Historical Bits and Pieces

New Trail — New Adventures

by Chuck Pishko

Great House Ruins

 

In the last issue of the St. John Tradewinds, we learned of the trail maintenance work performed by the Student Conservation Association. Not only was this work done in the bush in the extreme heat of summer, but it also involved heavy physical activities like digging trenches to create drainage swales.

In doing this work, the seven-person crew helped establish a new official hiking trail for the Virgin Islands National Park. The trail is an historic road that served a number of plantations from both the Konge Vey (Centerline Road) and the shores of Reef Bay by which supplies were delivered and farm products shipped mostly by oxcarts.

The lush neotropical shady foliage and gradual slope of the trail belie the frantic activity in the area 200 years ago.
A quarter of a mile down the trail you’ll pass L’Esperance (The Hope) Estate on the left. From the trail you might catch glimpses of the estate buildings.

If you carefully go into the bush you will find a compact arrangement of fairly large buildings that include a horse mill, factory, free-standing cistern, storage building, great house, cook house, service building, cemetery, stone bridge as well as retaining walls, staircases and stone fencing.

The site takes advantage of the level ground at the convergence of the stream and gut. The architecture of the great house is exceptional, with the use of volcanic sandstone as a building material. This sandstone is not native to St. John and must have been brought here as ships’ ballast.

The ground floor walls stand to their full height and supported a wooden superstructure. The walls are rubble masonry with cut and dressed stone around openings and at corners.

The freestanding exterior faces have articulated quoins. There is a 20-foot wide enclosed room that runs the full length of the building and a 12-foot wide partially open gallery. It was most likely constructed in the late 18th century.

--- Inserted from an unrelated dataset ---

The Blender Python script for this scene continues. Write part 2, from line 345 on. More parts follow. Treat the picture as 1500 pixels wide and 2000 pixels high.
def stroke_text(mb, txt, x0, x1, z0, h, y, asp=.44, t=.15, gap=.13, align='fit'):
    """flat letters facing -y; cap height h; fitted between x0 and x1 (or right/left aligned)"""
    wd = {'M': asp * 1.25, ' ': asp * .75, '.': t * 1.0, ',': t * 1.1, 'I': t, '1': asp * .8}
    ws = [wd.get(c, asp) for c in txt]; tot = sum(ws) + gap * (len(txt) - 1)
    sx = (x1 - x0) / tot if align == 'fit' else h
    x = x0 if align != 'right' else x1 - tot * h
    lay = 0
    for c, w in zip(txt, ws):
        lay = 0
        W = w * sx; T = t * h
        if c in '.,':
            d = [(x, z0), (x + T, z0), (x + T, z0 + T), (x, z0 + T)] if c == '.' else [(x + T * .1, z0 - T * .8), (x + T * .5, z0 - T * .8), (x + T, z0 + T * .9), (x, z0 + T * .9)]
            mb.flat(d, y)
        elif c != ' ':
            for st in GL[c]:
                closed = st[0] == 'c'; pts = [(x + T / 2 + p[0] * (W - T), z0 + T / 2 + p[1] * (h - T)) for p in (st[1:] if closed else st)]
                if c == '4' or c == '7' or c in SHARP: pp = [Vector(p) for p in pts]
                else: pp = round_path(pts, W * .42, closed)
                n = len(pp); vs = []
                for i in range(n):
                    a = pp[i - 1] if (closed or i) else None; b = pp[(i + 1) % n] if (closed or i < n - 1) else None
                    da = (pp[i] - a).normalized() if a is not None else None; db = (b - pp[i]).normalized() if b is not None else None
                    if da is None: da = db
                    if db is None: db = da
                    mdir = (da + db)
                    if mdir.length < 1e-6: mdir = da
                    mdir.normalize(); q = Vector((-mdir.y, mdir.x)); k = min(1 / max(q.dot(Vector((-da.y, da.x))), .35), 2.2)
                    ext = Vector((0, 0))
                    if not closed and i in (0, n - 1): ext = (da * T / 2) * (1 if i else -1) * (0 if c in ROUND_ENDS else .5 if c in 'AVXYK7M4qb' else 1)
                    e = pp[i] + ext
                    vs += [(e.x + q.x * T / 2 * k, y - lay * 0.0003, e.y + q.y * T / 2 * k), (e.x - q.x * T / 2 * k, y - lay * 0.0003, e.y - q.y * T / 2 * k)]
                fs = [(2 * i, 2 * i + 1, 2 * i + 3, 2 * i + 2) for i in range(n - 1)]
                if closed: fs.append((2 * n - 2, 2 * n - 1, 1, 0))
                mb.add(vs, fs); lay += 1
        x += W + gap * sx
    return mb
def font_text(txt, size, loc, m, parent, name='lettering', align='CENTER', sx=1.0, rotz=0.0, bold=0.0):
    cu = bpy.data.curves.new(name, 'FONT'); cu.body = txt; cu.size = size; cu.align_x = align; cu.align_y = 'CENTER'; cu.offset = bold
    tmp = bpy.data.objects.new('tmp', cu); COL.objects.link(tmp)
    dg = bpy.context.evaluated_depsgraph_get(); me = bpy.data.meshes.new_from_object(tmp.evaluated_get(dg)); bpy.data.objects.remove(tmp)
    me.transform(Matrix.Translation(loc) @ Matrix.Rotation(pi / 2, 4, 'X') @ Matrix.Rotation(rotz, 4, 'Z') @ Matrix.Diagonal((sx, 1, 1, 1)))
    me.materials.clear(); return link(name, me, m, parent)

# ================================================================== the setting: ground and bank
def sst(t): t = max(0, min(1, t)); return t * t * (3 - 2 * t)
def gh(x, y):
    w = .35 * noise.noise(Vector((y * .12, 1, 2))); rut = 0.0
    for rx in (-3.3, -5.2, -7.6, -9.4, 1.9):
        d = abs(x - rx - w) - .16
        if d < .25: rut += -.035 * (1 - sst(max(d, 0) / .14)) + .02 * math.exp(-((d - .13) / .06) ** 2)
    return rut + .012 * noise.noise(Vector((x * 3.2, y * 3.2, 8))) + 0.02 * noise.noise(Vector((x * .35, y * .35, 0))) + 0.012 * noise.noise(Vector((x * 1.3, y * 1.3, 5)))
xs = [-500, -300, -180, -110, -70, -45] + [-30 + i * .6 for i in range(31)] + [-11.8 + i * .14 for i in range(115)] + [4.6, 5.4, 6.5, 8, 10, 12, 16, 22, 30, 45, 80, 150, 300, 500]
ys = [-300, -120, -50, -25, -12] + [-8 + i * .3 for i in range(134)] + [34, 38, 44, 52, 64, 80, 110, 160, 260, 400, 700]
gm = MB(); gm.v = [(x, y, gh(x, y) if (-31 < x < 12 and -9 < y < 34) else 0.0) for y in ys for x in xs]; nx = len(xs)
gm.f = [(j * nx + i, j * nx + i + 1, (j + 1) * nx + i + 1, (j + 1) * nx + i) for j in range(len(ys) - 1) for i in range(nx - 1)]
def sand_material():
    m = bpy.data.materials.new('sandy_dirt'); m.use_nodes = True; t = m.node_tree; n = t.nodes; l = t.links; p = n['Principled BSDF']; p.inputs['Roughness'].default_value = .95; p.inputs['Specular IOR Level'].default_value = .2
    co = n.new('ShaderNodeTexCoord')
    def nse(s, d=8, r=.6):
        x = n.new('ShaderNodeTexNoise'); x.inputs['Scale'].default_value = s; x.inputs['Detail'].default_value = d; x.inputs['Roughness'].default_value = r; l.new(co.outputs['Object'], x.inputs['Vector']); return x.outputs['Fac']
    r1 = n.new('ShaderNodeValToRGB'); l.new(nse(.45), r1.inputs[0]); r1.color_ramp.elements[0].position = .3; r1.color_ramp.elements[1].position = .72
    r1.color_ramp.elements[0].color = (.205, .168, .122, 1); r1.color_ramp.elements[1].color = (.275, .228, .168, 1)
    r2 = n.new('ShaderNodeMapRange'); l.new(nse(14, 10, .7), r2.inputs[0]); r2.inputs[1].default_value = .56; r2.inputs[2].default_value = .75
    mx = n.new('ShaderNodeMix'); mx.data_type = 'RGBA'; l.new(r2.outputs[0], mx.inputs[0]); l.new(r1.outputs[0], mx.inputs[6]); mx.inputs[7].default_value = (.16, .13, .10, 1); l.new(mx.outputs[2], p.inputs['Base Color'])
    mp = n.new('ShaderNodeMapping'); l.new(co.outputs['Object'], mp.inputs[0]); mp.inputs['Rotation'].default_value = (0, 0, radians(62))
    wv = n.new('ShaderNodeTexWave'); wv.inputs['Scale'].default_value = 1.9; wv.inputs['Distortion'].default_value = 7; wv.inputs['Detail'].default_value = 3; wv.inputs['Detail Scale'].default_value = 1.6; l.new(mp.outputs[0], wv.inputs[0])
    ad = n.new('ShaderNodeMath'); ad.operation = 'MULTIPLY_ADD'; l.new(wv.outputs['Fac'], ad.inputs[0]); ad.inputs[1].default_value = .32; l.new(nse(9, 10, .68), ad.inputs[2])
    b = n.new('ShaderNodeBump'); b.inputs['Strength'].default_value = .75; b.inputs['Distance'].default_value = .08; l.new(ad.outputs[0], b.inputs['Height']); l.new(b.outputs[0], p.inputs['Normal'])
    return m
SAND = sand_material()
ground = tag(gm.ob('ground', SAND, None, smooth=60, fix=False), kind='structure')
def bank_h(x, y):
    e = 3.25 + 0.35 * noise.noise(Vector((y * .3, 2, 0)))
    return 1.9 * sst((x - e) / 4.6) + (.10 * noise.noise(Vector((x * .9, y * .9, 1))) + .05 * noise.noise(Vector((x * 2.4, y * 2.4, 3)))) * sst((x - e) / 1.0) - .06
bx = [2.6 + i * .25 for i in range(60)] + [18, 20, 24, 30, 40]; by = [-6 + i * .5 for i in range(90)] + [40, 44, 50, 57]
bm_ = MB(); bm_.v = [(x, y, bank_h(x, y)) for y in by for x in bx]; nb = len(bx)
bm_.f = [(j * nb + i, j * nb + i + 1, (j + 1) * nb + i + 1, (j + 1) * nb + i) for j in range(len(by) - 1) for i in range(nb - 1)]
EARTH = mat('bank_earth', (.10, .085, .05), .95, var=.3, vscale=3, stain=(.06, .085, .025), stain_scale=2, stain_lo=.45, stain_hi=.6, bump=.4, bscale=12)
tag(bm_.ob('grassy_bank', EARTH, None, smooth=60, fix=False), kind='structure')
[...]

The cemetery contains a monument cover that reads in Dutch:
Hendrick Tonis
(born) Geboren op S. Thomas
Den 15 January 1733
(died) Overleben op S. Jan
Den 23 September 1765

In previous columns we’ve talked about the Tonis family who befriended the Moravians. We know the Moravians held services here. We know that Peggy Vriehuis lived here before and after her marriage to Isaac Knevels. Now we can read her father’s 1804 description of L’Esperance.

“The buildings and …houses lie in a valley surrounded by mountains on which the cane fields are laid out which are sheltered from the injurious North Winds,” according to D.J. Vriehuis. “Two small rivulets run through the Estate, whereof one waters the Works. It has not been dry in 30 years that I have been here.”

“It has arguably to the opinion of those who understand it water to supply a water mill which I have not been able to build on account of the heavy debt which rests on the Estate when I bought it,” Vriehuis continued.

In 1792 Vriehuis added two estates farther down the road to his holdings, Sieben and Mollendahl.

Sieben, which is due south of L’Esperance on the heights above Fish Bay. The plantation extended from the slopes of Camelberg, the second highest mountain on the island into the bottom of the Fish Bay valley. For most of its sugar producing life it was operated jointly with the next plantation on the road, Mollendahl, which was also acquired by Vriehuis.

Mollendahl’s early history bears repeating here because of its illustrious family connections. It was established by Gerhard Moll who came from a long line of wealthy Amsterdam wine merchants. He did not live at Mollendahl. It was a working plantation designed to create profits through sugar production.

Moll died in 1731 and passed the property to his son, Gerhard. Young Gerhard married Maria Tessamacher, who was born of two well known West Indian families. Her great-great grandfathers were Peter Stuyvesant, Director of the New Netherland (New York) and Curacao and Lucas Jacob Raapzaat, Dutch Commander of St. Eustatia and Saba.

Gerhard died after four years of marriage in 1755. In 1756, Maria Tessamacher married John von Johnn who was the “Chief of Military” on St. Thomas. He was soon elevated to District Governor and Commandant and expanded Mollendahl by purchasing Sieben in 1756.  

Unfortunately the debt Vriehuis described above caught up with him in the early 1800s and the estates had to be sold at auction. A good final note, however, in 1850 the St. John Municipality acquired the house at L’Esperance from the Danish government to provide a residence for a royal physician, Dr. Jacob D. Raphael, who treated the sick on St. John.

Note: The ruins are very unstable. Do not climb on the ruins or even stare at them harshly. They will collapse.